-- Task details --
Copy the first line of the material below and every later line through the line containing "sea = bpy.data.objects.new('sea', me);", without any other output.

-- Dataset extract --

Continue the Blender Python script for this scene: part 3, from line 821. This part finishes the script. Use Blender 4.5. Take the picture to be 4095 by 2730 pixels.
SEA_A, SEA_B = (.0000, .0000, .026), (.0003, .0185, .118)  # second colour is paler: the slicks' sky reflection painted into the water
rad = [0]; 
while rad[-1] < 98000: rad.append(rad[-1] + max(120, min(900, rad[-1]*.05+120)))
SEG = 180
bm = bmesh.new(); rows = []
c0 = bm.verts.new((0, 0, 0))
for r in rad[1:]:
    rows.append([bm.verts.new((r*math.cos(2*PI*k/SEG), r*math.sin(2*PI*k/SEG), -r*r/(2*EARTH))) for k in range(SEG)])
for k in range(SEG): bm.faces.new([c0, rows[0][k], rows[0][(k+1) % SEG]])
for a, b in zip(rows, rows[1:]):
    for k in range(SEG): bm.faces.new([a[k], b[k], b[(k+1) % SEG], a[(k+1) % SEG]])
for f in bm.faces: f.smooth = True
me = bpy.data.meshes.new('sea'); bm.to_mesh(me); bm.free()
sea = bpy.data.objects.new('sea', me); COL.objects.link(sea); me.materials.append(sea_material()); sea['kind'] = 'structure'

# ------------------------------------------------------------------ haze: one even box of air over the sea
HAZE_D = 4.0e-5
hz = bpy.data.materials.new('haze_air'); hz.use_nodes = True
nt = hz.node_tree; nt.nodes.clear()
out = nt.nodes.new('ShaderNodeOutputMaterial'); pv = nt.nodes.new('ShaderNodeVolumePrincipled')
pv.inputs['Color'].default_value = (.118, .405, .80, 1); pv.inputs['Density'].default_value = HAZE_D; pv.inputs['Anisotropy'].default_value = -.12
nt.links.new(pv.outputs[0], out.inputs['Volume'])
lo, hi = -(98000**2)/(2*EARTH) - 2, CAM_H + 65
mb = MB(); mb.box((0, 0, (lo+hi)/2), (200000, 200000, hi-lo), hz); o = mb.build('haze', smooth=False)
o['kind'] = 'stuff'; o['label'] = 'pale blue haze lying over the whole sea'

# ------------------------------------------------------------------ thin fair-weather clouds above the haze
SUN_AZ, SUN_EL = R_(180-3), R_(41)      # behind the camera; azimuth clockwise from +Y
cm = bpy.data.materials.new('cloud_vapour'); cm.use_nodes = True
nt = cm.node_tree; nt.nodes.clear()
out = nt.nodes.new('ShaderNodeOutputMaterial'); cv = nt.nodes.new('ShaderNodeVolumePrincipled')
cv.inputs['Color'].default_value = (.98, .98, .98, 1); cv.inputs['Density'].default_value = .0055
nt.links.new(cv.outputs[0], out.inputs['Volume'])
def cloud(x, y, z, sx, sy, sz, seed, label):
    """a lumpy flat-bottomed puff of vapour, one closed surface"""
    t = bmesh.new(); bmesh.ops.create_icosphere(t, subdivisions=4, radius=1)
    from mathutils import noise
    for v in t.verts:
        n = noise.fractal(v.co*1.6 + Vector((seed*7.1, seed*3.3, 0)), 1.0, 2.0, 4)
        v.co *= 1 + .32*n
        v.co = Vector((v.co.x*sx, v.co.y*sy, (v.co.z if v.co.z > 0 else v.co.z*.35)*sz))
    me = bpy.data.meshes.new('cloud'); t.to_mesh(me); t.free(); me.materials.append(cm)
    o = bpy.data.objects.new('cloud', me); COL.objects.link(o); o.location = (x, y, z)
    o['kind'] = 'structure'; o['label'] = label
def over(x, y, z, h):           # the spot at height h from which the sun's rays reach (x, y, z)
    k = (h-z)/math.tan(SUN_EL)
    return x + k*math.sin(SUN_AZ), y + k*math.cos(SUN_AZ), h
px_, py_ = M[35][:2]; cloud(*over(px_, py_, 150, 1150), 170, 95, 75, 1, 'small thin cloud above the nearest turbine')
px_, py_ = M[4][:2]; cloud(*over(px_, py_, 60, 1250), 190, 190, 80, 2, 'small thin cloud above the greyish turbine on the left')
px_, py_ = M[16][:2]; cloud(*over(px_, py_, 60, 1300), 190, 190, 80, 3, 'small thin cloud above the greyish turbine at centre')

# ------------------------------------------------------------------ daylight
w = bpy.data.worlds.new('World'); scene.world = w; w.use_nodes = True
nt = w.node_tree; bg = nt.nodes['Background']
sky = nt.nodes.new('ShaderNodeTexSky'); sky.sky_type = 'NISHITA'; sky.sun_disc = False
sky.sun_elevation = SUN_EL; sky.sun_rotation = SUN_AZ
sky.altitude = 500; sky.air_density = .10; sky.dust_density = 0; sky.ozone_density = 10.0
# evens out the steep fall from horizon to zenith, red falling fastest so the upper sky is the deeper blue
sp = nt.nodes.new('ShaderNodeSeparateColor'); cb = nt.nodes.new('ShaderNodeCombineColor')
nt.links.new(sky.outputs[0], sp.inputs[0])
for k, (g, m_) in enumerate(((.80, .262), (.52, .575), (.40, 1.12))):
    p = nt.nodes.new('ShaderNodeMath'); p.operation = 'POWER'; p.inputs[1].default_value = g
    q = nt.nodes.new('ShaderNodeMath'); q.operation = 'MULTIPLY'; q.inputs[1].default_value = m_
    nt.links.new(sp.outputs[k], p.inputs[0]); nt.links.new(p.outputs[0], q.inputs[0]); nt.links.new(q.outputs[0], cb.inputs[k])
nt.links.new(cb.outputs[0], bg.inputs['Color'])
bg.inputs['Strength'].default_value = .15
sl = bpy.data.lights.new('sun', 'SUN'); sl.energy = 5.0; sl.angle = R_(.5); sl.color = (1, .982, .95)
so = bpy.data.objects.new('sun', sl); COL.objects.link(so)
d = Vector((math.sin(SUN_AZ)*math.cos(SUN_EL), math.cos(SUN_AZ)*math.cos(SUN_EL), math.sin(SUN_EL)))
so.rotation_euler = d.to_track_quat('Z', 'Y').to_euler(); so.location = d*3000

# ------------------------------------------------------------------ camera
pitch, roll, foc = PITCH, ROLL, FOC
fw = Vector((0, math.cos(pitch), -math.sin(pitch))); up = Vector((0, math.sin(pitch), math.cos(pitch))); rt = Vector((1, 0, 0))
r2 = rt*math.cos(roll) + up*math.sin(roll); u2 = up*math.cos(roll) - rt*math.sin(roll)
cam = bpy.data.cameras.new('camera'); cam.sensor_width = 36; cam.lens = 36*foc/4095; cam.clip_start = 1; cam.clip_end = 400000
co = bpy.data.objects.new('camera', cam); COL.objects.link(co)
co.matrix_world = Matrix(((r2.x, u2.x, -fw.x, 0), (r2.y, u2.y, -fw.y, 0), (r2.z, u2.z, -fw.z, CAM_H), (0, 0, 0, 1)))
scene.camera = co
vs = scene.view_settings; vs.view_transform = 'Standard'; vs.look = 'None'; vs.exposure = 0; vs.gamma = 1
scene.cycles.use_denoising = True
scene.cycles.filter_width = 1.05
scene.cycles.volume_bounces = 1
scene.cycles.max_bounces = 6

-- In response --
Continue the Blender Python script for this scene: part 3, from line 821. This part finishes the script. Use Blender 4.5. Take the picture to be 4095 by 2730 pixels.
SEA_A, SEA_B = (.0000, .0000, .026), (.0003, .0185, .118)  # second colour is paler: the slicks' sky reflection painted into the water
rad = [0]; 
while rad[-1] < 98000: rad.append(rad[-1] + max(120, min(900, rad[-1]*.05+120)))
SEG = 180
bm = bmesh.new(); rows = []
c0 = bm.verts.new((0, 0, 0))
for r in rad[1:]:
    rows.append([bm.verts.new((r*math.cos(2*PI*k/SEG), r*math.sin(2*PI*k/SEG), -r*r/(2*EARTH))) for k in range(SEG)])
for k in range(SEG): bm.faces.new([c0, rows[0][k], rows[0][(k+1) % SEG]])
for a, b in zip(rows, rows[1:]):
    for k in range(SEG): bm.faces.new([a[k], b[k], b[(k+1) % SEG], a[(k+1) % SEG]])
for f in bm.faces: f.smooth = True
me = bpy.data.meshes.new('sea'); bm.to_mesh(me); bm.free()
sea = bpy.data.objects.new('sea', me); COL.objects.link(sea); me.materials.append(sea_material()); sea['kind'] = 'structure'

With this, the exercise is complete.